**** Information supplied ****

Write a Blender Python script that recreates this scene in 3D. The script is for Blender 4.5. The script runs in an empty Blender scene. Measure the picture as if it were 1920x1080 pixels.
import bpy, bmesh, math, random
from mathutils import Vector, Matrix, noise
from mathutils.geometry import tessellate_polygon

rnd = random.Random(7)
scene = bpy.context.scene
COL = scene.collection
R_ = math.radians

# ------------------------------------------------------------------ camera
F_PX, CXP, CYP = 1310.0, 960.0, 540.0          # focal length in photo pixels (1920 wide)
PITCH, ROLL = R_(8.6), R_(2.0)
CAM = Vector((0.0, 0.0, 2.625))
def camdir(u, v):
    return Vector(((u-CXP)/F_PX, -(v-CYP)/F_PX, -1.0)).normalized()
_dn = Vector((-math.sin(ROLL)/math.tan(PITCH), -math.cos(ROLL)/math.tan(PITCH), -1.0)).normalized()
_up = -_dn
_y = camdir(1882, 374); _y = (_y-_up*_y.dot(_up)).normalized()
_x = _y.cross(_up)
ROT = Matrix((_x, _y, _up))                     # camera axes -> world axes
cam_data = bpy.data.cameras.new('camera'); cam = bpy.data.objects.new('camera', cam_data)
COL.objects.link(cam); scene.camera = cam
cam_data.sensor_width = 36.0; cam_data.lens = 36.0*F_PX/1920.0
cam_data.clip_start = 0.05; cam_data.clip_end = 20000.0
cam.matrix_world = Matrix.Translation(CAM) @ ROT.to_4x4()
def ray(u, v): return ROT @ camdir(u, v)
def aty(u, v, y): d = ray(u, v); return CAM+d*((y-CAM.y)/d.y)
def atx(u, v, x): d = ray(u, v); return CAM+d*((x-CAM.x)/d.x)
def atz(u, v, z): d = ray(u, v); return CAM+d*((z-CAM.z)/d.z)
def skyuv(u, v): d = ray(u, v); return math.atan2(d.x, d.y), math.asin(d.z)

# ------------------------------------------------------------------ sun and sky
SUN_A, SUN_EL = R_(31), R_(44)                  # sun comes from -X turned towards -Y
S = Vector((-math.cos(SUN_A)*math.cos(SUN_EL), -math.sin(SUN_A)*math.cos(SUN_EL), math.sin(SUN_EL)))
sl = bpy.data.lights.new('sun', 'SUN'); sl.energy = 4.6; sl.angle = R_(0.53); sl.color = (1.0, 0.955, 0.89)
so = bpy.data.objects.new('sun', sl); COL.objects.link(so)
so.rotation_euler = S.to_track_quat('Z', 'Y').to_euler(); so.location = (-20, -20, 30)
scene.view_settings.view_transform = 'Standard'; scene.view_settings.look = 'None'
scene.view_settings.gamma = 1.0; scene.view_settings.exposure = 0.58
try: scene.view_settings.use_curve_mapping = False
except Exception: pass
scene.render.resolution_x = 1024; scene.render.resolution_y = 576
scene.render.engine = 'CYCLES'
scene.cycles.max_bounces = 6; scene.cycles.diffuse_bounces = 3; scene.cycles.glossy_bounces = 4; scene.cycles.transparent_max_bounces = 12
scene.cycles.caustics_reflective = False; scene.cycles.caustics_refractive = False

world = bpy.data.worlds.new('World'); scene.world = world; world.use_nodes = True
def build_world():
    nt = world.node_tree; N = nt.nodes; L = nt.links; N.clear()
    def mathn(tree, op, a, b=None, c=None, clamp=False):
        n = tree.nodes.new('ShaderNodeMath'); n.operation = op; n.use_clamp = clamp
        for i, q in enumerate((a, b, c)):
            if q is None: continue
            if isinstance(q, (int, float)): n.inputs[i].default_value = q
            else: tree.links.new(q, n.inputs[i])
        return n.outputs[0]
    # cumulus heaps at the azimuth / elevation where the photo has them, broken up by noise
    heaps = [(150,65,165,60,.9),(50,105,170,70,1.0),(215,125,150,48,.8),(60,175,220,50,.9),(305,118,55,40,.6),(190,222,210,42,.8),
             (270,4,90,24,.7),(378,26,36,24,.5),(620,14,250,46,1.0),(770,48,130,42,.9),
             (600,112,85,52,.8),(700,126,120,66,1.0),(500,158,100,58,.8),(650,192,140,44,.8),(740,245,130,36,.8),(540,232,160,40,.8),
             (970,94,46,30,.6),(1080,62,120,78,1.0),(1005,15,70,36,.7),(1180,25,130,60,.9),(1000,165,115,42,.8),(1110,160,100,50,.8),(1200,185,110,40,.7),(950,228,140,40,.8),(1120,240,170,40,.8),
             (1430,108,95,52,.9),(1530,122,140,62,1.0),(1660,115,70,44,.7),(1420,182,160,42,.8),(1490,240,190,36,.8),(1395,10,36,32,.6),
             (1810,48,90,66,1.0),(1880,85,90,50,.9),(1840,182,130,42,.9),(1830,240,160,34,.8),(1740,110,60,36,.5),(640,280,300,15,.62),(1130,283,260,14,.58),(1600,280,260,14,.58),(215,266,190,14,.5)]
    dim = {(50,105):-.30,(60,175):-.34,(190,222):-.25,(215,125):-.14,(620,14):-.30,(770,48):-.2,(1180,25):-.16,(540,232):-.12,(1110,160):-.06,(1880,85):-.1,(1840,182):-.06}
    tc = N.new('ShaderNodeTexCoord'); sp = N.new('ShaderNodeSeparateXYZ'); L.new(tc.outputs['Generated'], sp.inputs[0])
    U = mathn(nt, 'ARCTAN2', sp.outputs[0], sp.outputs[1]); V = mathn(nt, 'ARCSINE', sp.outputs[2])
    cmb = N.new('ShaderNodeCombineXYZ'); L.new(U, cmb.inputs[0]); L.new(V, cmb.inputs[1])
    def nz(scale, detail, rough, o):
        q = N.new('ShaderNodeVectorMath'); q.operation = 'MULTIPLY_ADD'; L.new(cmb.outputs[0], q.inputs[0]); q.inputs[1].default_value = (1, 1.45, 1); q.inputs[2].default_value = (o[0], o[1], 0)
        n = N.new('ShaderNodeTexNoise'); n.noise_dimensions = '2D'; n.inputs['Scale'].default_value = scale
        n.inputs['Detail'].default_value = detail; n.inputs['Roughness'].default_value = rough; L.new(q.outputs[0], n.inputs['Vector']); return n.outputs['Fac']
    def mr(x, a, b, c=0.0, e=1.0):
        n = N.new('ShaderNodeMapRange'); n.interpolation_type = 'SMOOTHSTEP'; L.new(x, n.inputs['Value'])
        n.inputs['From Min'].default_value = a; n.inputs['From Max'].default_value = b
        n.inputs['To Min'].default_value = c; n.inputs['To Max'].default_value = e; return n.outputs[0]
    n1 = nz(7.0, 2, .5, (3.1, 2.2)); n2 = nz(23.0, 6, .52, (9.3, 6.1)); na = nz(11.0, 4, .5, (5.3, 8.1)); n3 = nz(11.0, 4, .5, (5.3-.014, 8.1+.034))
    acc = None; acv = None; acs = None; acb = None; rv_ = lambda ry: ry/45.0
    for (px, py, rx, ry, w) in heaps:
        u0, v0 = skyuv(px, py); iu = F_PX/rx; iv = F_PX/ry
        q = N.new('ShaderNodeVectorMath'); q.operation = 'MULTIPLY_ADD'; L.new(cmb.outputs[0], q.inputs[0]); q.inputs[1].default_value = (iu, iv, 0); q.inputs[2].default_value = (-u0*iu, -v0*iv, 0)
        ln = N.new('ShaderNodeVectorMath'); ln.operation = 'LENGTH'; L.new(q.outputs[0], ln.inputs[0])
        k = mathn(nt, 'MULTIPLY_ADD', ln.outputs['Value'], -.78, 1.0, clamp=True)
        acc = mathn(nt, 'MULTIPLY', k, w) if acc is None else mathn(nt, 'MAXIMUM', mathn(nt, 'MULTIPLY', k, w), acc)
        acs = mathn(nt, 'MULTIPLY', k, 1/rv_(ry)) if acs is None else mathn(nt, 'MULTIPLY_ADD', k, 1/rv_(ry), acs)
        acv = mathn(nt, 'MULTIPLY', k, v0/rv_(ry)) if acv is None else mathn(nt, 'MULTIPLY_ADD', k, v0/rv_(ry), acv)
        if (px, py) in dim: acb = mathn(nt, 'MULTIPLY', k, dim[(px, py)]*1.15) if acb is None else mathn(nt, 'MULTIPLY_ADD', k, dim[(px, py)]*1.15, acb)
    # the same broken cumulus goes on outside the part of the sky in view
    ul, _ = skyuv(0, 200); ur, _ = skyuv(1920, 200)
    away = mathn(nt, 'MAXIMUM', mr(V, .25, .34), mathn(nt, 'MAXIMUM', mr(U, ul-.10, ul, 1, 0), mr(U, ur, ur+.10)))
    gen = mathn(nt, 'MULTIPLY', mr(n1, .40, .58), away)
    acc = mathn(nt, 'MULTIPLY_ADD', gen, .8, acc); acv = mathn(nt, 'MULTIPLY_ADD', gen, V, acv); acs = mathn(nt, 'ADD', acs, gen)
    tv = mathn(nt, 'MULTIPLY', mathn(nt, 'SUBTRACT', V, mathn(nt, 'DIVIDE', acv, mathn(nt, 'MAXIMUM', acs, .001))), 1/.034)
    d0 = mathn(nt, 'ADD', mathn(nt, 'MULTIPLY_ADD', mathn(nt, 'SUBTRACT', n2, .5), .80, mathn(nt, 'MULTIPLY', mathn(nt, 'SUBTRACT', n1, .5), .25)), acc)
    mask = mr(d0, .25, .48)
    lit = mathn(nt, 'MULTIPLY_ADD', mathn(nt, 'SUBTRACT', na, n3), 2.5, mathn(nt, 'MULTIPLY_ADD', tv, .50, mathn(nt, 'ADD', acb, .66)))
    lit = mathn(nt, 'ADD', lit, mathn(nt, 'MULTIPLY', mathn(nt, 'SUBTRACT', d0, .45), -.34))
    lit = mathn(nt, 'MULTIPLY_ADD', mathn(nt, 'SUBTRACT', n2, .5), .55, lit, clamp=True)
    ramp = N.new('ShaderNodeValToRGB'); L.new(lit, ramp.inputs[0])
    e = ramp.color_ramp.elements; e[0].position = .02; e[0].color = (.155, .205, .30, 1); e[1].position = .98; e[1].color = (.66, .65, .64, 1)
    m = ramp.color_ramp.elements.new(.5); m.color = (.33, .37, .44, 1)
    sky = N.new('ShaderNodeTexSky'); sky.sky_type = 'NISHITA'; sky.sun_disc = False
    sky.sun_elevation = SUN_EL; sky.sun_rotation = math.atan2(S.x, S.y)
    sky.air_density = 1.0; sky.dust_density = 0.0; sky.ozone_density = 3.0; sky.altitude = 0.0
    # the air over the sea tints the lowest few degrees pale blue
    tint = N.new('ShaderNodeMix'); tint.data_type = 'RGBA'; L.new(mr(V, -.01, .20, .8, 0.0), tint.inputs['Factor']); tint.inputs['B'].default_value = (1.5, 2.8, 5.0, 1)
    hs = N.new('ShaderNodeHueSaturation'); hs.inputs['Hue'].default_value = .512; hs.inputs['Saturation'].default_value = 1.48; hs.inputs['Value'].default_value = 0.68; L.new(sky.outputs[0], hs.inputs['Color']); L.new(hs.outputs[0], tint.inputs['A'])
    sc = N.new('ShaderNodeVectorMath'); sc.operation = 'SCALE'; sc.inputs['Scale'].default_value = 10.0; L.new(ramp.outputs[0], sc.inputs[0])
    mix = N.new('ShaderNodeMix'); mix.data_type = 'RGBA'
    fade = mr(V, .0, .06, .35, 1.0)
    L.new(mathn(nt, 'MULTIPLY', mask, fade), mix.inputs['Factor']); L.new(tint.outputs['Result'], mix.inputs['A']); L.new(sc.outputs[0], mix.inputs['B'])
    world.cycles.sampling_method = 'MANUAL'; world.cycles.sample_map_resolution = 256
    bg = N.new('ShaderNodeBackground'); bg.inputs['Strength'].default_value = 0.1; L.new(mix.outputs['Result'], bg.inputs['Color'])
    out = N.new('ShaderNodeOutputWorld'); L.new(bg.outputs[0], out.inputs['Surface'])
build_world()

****

### Directions
Exactly repeat the lines above, from the opening line through the one with "def skyuv(u, v): d", and include nothing else.

### Output
Write a Blender Python script that recreates this scene in 3D. The script is for Blender 4.5. The script runs in an empty Blender scene. Measure the picture as if it were 1920x1080 pixels.
import bpy, bmesh, math, random
from mathutils import Vector, Matrix, noise
from mathutils.geometry import tessellate_polygon

rnd = random.Random(7)
scene = bpy.context.scene
COL = scene.collection
R_ = math.radians

# ------------------------------------------------------------------ camera
F_PX, CXP, CYP = 1310.0, 960.0, 540.0          # focal length in photo pixels (1920 wide)
PITCH, ROLL = R_(8.6), R_(2.0)
CAM = Vector((0.0, 0.0, 2.625))
def camdir(u, v):
    return Vector(((u-CXP)/F_PX, -(v-CYP)/F_PX, -1.0)).normalized()
_dn = Vector((-math.sin(ROLL)/math.tan(PITCH), -math.cos(ROLL)/math.tan(PITCH), -1.0)).normalized()
_up = -_dn
_y = camdir(1882, 374); _y = (_y-_up*_y.dot(_up)).normalized()
_x = _y.cross(_up)
ROT = Matrix((_x, _y, _up))                     # camera axes -> world axes
cam_data = bpy.data.cameras.new('camera'); cam = bpy.data.objects.new('camera', cam_data)
COL.objects.link(cam); scene.camera = cam
cam_data.sensor_width = 36.0; cam_data.lens = 36.0*F_PX/1920.0
cam_data.clip_start = 0.05; cam_data.clip_end = 20000.0
cam.matrix_world = Matrix.Translation(CAM) @ ROT.to_4x4()
def ray(u, v): return ROT @ camdir(u, v)
def aty(u, v, y): d = ray(u, v); return CAM+d*((y-CAM.y)/d.y)
def atx(u, v, x): d = ray(u, v); return CAM+d*((x-CAM.x)/d.x)
def atz(u, v, z): d = ray(u, v); return CAM+d*((z-CAM.z)/d.z)
def skyuv(u, v): d = ray(u, v); return math.atan2(d.x, d.y), math.asin(d.z)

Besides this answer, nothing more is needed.